**Set task**. Find and return each line containing "script".

**Records to process**.
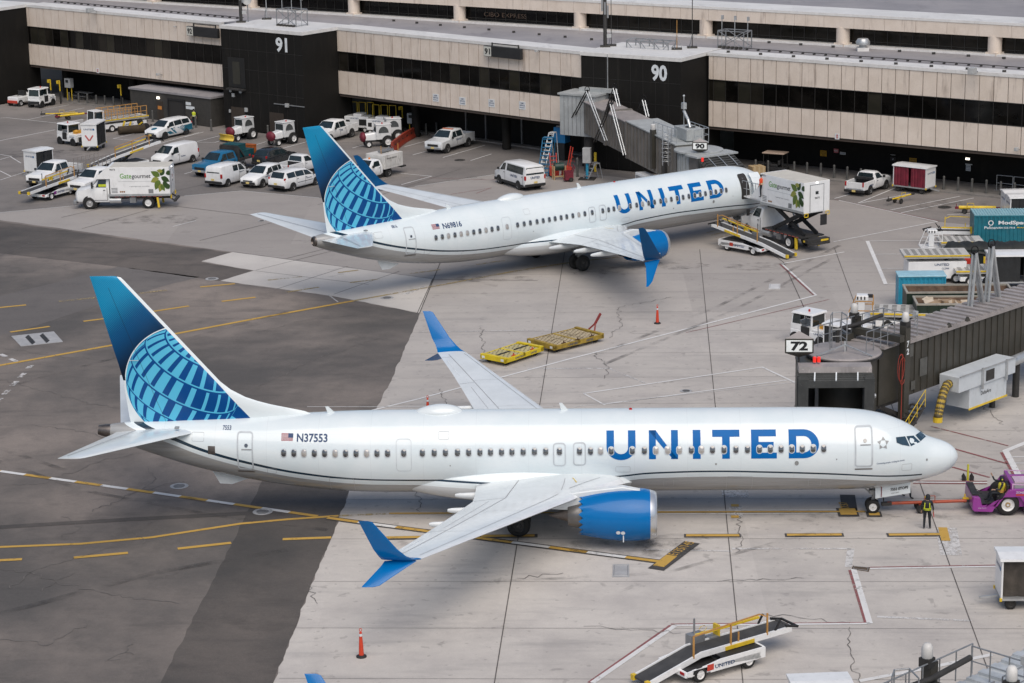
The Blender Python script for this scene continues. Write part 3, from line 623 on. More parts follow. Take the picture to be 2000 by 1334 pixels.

==

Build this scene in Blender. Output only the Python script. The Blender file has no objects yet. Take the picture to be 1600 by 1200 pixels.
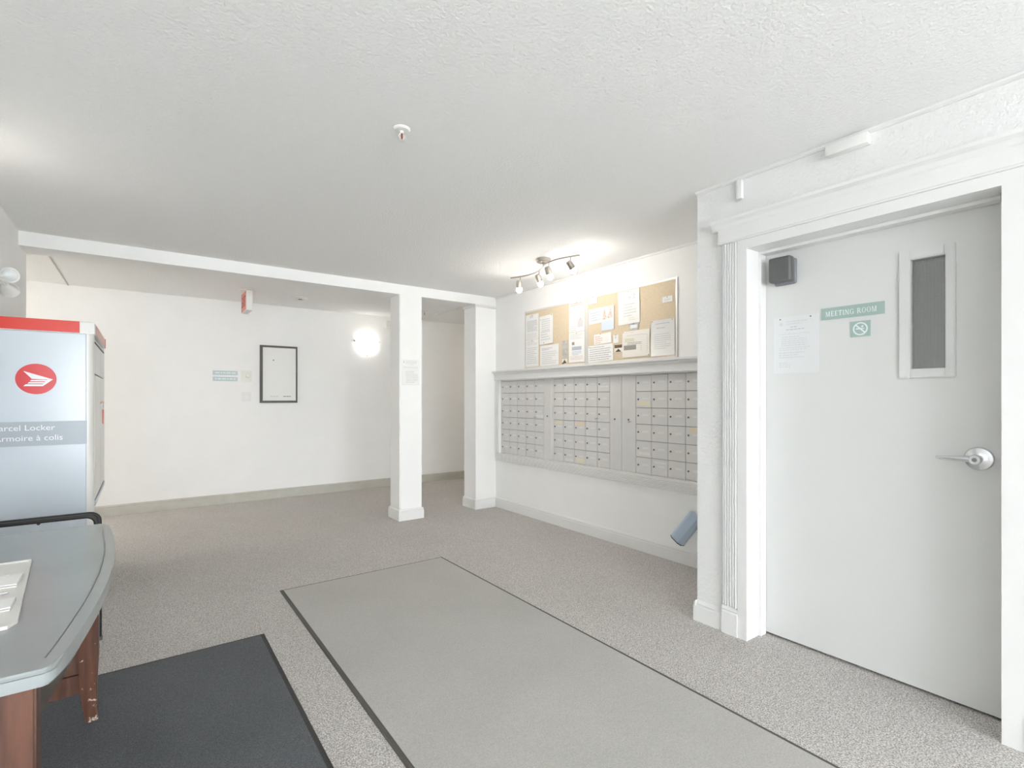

---

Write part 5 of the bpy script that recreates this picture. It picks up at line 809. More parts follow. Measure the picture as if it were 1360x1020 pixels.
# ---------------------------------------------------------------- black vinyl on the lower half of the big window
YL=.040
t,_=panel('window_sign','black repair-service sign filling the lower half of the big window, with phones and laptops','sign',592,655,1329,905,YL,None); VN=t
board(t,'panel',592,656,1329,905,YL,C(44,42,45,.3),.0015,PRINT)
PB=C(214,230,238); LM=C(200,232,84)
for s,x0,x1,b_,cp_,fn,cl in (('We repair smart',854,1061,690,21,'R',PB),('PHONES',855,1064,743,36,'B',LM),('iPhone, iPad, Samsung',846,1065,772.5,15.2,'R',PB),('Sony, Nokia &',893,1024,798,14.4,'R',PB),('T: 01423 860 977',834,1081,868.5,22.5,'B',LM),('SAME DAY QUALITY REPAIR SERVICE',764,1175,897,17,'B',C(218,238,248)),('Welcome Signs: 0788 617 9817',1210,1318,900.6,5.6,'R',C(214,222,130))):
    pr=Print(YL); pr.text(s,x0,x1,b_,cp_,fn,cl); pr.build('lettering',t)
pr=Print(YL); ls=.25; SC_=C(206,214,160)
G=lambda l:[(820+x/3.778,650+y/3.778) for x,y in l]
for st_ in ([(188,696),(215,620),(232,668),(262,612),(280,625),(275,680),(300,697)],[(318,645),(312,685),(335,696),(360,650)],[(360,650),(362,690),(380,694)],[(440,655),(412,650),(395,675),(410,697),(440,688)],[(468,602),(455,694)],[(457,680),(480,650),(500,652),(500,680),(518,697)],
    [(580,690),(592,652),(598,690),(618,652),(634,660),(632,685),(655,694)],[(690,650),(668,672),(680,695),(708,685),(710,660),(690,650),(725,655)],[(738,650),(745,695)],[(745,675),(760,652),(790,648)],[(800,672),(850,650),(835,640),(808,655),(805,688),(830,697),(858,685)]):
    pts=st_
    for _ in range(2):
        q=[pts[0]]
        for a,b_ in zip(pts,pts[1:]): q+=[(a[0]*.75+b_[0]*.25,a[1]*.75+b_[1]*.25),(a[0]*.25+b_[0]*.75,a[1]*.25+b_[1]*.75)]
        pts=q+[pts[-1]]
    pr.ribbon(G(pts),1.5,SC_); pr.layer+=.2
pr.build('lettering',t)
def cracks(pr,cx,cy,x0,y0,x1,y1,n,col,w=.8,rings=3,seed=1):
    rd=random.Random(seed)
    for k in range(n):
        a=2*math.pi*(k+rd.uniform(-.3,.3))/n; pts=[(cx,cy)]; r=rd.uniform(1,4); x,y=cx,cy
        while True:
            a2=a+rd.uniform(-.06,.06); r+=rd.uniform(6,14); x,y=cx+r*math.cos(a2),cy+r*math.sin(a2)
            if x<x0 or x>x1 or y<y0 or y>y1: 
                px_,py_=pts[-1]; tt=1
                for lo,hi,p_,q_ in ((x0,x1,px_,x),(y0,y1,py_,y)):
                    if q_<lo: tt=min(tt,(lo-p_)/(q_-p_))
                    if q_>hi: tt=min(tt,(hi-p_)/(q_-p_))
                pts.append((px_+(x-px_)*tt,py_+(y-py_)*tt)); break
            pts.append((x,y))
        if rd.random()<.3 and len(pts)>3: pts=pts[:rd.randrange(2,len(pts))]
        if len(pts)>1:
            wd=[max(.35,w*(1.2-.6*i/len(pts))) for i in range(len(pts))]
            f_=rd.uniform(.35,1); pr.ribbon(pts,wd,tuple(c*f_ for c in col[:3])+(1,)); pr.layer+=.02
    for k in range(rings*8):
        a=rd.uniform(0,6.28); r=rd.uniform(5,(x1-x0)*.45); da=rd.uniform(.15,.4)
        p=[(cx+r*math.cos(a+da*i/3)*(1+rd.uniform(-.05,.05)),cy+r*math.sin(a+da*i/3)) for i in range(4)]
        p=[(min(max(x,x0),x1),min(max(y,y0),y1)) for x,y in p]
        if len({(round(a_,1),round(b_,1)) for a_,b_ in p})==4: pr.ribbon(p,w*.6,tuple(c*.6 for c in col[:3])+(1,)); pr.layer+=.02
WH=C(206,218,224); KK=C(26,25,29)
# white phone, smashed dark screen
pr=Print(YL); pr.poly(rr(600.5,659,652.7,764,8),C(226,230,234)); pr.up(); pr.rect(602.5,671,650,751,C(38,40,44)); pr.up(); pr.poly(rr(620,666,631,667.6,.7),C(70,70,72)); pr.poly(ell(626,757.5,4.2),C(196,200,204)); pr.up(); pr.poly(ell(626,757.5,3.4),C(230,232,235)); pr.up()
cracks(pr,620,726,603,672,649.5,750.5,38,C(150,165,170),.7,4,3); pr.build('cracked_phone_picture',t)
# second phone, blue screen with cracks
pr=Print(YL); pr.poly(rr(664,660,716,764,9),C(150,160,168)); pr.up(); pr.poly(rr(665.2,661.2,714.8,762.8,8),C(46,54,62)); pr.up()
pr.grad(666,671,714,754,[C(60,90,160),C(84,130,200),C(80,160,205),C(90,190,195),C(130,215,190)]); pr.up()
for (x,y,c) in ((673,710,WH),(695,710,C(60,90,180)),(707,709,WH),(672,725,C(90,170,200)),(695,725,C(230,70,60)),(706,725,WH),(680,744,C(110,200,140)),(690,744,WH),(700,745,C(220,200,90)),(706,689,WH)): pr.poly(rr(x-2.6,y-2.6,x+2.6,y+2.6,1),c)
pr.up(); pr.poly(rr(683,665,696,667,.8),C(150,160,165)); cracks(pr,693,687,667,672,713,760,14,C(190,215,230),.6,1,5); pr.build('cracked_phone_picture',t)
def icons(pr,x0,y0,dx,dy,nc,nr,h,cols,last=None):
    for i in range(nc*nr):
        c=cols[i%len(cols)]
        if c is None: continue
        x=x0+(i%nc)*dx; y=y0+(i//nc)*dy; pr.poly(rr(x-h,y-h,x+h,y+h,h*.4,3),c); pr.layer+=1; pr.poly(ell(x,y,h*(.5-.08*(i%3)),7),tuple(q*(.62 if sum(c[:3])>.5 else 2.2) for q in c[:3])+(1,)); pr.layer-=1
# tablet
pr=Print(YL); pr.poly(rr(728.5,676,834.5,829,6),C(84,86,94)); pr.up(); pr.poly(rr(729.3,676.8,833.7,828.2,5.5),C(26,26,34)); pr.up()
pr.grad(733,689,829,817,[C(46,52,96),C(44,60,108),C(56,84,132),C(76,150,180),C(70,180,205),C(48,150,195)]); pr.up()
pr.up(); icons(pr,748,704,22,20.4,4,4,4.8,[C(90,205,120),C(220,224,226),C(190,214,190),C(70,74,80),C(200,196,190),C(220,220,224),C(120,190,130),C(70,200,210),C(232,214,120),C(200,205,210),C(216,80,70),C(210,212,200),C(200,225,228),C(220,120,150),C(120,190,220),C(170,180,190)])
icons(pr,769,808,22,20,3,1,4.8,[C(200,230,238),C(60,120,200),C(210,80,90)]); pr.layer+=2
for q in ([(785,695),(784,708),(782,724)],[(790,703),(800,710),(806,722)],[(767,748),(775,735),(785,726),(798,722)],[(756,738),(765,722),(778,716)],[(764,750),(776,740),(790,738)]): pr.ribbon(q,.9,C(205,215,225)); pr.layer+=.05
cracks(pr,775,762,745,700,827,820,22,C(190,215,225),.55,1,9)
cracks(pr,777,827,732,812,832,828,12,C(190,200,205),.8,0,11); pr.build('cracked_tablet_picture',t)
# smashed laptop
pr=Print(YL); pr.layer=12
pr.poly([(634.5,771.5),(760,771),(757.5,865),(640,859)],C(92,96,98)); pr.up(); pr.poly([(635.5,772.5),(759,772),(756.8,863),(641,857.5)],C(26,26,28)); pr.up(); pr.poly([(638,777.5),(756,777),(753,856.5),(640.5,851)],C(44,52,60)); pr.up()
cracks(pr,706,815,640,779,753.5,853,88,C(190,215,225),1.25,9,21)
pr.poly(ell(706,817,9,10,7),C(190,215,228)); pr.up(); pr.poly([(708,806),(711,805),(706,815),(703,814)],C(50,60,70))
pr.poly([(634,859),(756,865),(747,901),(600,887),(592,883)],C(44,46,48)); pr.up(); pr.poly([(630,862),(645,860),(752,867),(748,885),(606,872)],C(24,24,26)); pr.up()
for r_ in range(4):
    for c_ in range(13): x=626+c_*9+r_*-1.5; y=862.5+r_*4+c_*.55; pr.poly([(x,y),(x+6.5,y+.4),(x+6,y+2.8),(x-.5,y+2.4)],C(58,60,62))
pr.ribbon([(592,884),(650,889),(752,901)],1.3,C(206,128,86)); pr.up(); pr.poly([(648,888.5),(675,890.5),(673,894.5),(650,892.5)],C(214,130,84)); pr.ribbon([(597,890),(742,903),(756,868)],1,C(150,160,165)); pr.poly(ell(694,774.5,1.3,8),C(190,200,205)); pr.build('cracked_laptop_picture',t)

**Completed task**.
The Blender Python script for this scene continues. Write part 3, from line 623 on. More parts follow. Take the picture to be 2000 by 1334 pixels.
Build this scene in Blender. Output only the Python script. The Blender file has no objects yet. Take the picture to be 1600 by 1200 pixels.
Write part 5 of the bpy script that recreates this picture. It picks up at line 809. More parts follow. Measure the picture as if it were 1360x1020 pixels.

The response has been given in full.